Arboreal apes move in a much more 3-dimensional space than our own hominid flatland, and it's interesting to think of Nonja's canvases as 2-D representations of 3-D kinetics. The pastels appear more in this style than the paintings, however, which seem to demonstrate an appreciation of the flatness of the surface and the constraints of the square or rectangular canvas.
It's difficult to agree with Ms. Kment's assertion that ape-art remains on the level of the scribbling of two or three-year-old humans, and must be consigned to the realm of "pre-aesthetics". The pastels might be interpreted thus, but the paintings seem far more deliberate, and are in fact indistinguishable from the work of certain abstract expressionists. Representation is missing, but not aesthetic sense, or "taste" - or motor control, for that matter. Nonja was born in the Zoo, which places her in a liminal space between wildness and "culture". How interesting, if she could use some of her art earnings to finance a visit to her ancestral jungle and get back to her "roots". Would her style change?
Do we need to protect our privileged "humanity" from all suspicion that cognition and self-awareness (and not mere "consciousness") are more widely distributed in the biosphere than current orthodoxy might allow? Apes seem non-human in that they do not "invent" art - but they are sapient enough to produce it, given the encouragement of some sympathetic Zoologists - and given some paint and brushes!
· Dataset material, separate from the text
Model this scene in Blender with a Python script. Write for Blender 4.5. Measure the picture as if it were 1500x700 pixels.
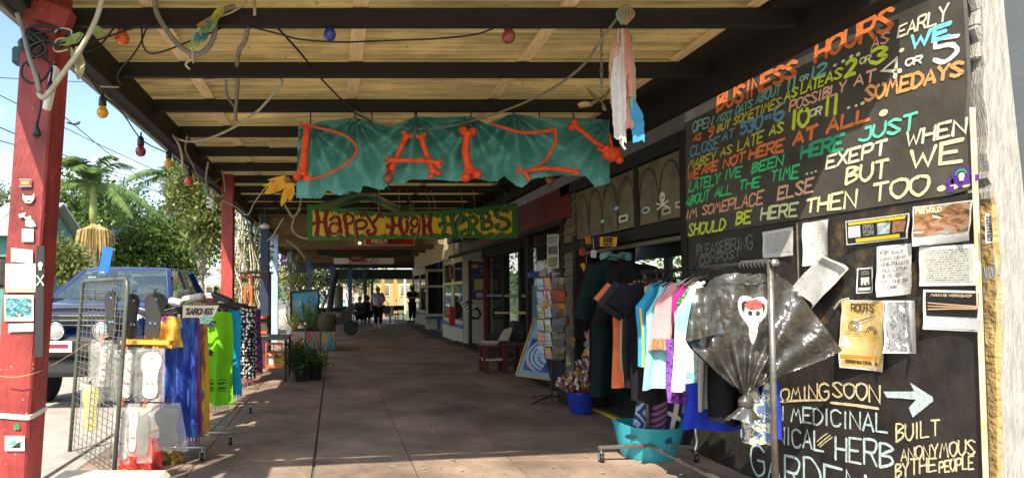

The line that separates Nonja from an Australopithecine tool-maker is not (I suspect) a distinct and measurable line. Evolution - whatever that may be! - appears to result in fixed categories such as "species"; but espirit (whatever that is!) follows a much rougher or fuzzier boundary. Perhaps a fractal boundary. An appreciation of such complexity might rescue us from the rigidity of our own definitions, including our definition of "self".